JOB
Each line that holds the word "pixels" counts once; report the total and nothing else.

INPUT ROWS
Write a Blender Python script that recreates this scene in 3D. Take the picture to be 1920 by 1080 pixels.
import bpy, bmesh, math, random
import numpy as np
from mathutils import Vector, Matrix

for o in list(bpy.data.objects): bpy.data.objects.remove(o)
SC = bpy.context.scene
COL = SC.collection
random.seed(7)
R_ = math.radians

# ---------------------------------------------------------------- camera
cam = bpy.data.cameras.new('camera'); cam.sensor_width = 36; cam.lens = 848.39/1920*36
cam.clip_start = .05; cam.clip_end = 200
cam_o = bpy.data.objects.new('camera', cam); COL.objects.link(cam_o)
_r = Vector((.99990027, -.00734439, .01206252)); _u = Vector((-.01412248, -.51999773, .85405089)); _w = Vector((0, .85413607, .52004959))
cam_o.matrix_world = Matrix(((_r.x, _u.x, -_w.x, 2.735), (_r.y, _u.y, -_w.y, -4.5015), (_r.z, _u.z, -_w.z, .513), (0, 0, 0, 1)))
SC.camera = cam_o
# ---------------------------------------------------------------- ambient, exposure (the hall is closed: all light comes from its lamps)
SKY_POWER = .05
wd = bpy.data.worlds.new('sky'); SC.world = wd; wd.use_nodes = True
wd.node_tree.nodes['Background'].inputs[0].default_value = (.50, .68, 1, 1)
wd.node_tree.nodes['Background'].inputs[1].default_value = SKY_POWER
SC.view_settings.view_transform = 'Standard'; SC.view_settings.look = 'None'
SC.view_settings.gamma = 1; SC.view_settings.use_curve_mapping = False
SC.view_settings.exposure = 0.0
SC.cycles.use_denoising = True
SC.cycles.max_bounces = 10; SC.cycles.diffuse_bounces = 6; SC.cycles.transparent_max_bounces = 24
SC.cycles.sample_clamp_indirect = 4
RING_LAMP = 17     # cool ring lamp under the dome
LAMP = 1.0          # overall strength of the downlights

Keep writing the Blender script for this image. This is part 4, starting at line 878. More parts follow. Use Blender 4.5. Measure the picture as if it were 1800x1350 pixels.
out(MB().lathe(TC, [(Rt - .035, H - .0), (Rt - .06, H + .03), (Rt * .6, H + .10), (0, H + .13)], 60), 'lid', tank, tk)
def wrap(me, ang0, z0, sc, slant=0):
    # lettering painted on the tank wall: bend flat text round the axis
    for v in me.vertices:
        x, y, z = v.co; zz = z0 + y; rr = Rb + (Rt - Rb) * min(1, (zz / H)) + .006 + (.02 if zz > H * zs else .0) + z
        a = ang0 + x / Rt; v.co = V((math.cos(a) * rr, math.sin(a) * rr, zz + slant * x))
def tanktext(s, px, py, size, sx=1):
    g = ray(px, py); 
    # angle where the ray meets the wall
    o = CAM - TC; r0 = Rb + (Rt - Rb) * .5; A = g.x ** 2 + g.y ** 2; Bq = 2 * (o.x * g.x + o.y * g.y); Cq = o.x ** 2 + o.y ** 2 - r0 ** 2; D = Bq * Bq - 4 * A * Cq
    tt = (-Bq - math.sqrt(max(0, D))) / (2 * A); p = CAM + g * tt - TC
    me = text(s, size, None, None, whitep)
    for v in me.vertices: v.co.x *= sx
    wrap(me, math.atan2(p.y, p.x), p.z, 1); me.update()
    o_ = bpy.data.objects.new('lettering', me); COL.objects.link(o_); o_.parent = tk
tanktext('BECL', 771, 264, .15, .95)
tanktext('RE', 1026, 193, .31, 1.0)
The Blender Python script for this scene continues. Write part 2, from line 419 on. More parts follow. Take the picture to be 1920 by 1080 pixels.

CORRECT RESPONSE
3